Üniversitelerde barışı sağlayacak formüller bulunması gerektiğini belirten Arınç, ''Üniversite yönetimine çok görev düşüyor, şüphesiz hükümetimize de görev düşüyor. Onları yok sayamayız. Onlar geçmişte de vardı bugün de var, gelecekte de olacak. 'Benim fikrimden değil' diye o insanları yok saymamız mümkün değil. Önemli olan şiddete bulaşmadan bu farklılıkları götürmeleri'' dedi.

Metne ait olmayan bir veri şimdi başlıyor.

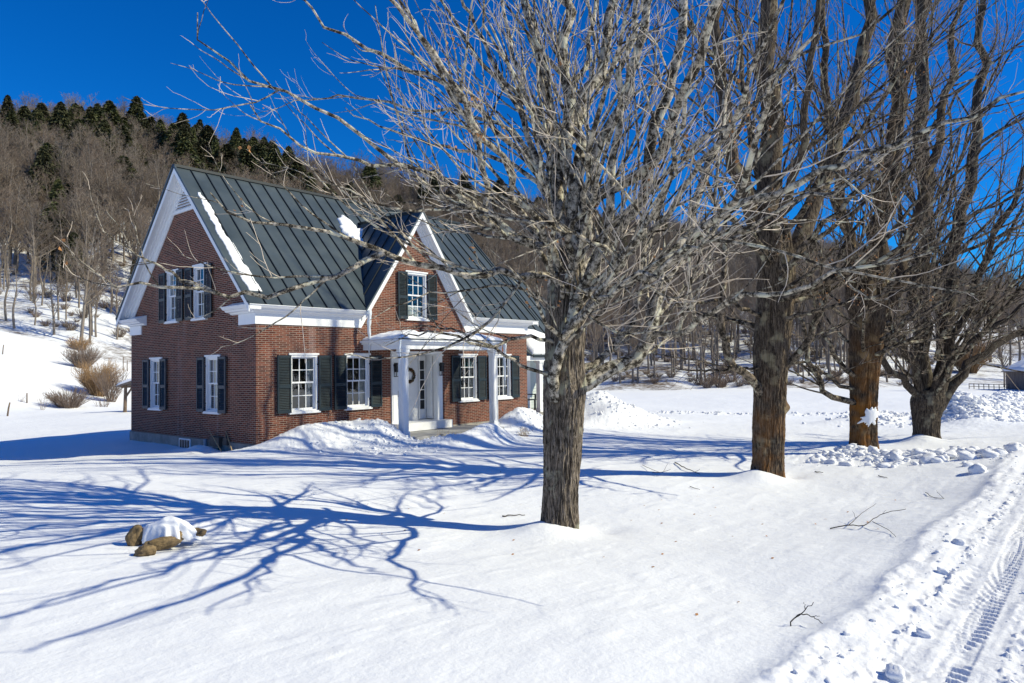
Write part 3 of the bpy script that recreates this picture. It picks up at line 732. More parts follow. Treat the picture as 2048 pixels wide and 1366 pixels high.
mb.box((PX0 + .06, PY + .06, 2.63), (PX1 - .06, -.004, 2.685)); mb.box((PX0, PY, 2.685), (PX1, -.005, 2.745))
build('porch_roof', mb, WHITE, root)
mb = MB(); mb.box((PX0 + .2, PY + .2, 2.746), (PX1 - .2, -.006, 2.85)); mb.box((PX0 - .012, PY - .012, 2.735), (PX1 + .012, PY + .03, 2.765)); build('porch_roof_metal', mb, ROOFD, root)
for x in (3.70, 7.55):
    mb = MB(); y = -1.5
    mb.box((x - .10, y - .10, -.35), (x + .10, y + .10, 2.47)); mb.box((x - .135, y - .135, 2.38), (x + .135, y + .135, 2.469)); mb.box((x - .12, y - .12, 2.30), (x + .12, y + .12, 2.38))
    mb.box((x - .125, y - .125, -.36), (x + .125, y + .125, .12))
    for sx in (-1, 1):
        mb.box((x + sx * .075 - .012, y - .115, .2), (x + sx * .075 + .012, y - .098, 2.25))
        mb.box((x - .115, y + sx * .075 - .012, .2), (x - .098, y + sx * .075 + .012, 2.25))
    build('porch_column', mb, WHITE, root)
mb = MB(); mb.box((PX0 + .1, -1.75, -.5), (PX1 - .1, -.004, -.045)); mb.box((4.6, -2.15, -.55), (6.9, -1.75, -.2))
build('porch_floor', mb, plain('stone_slab', (.30, .30, .30), .8, .15, 3), root)
# basement window, conduit and meter box on the gable side
mb = MB(); M_ = Mgable(3.86, -.24)
mb.box((-.36, .036, -.1), (.36, .06, .20), M_); bw = build('basement_window', mb, WHITE, root)
mb = MB()
for i in range(4): mb.box((-.31 + i * .158, .055, -.07), (-.31 + i * .158 + .135, .063, .165), M_)
build('pane', mb, DARK, bw)
mb = MB(); mb.tube([(-.1, 2.52, -.5), (-.1, 2.52, .02)], [.045, .045], 12); mb.tube([(-.09, 2.2, -.5), (-.09, 2.2, -.2)], [.03, .03], 10); build('conduit', mb, PVC, root, True)
mb = MB(); mb.box((-.14, 1.68, -.14), (-.002, 2.2, .12)); mb.tube([(-.08, 1.8, -.5), (-.08, 1.8, -.14)], [.025, .025], 8); mb.tube([(-.06, 1.42, -.05), (-.06, 1.42, .3)], [.02, .02], 8)
mb.box((-.12, 1.3, -.08), (-.002, 1.5, .12)); build('utility_box', mb, plain('meter_box', (.09, .075, .06), .7), root)

# ---- clapboard wing beyond the right gable, with its own porch
EX = 14.86; ESL = 1.082; WY = 1.9
mb = MB()
nE = np.array([0, -ESL, 1.])
def ze(y): return 2.33 + y * ESL
mb.slab([(HL + .36, 0., ze(0.)), (EX, 0., ze(0.)), (EX, 3.34, ze(3.34)), (HL + .01, 3.34, ze(3.34)), (HL + .01, .36, ze(.36))], nE, .06)
mb.slab([(HL + .01, 3.34, ze(3.34)), (EX, 3.34, ze(3.34)), (EX, 6.68, 2.33), (HL + .01, 6.68, 2.33)], (0, ESL, 1), .06)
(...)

"Ben olsam ben de kızarım''
Arınç, ''Başbakan çok sert değil mi?'' sorusuna karşılık, şunları söyledi:
''Ama düşünün Türkiye'nin en sevinçli bir gününde yanında Genelkurmay Başkanı, bakanları var, tüm dünya uydular marifetiyle onları izliyor. Bu kadar güzel bir atmosferde dışarıda bir savaş yaşanıyor. Taşlar atılıyor, molotoflar atılıyor, ağızlarından düşen cümlelere bir baksanız hepsi kayıtlarda var bir insanın yüzünü kıpkırmızı yapacak türden. Böyle bir şeye kızmaz mı Başbakan? Ben olsam ben de kızarım. Sadece slogan atsalardı 'atarlar kardeşim, herkes beni beğenmez ki' derdiniz ama taş atıyor.''
''Polisin tutumu bizi tahrik etti'' sözlerine katılmadığını belirten Arınç, şunları kaydetti:
''Tam tersi onların eylemlerine karşı polis belki haddinden fazla biraz taşkınlık yapmış olabilir. İsterseniz ikisine de 'yanlış yaptı' diyelim ama bir yanlış yapan var. O da o günkü eylemleri bu şekilde şiddete dönüştüren öğrenciler ve onların liderleri. Belki onların arkadaki siyasi destekçileri. Bunlar çok açık, iki kere iki dört. Raporlar, ifadeler, hepsi bize bunu gösteriyor. Bunu meşru bulamayız. Bu, yanlıştır. Toplantı Gösteri Yürüyüşleri Kanunu var istediği yerde gösteri yapabilir, slogan atabilir, beğenmediğini ifade edebilir.''
Başbakan Yardımcısı Bülent Arınç, 2 yıl önce Diyarbakır Üniversitesi'nin açılışına giderken protesto edildiğini, şiddete başvurmadan gerçekleştirilen bu protestoyu yapanlara teşekkür ettiğini vurguladı.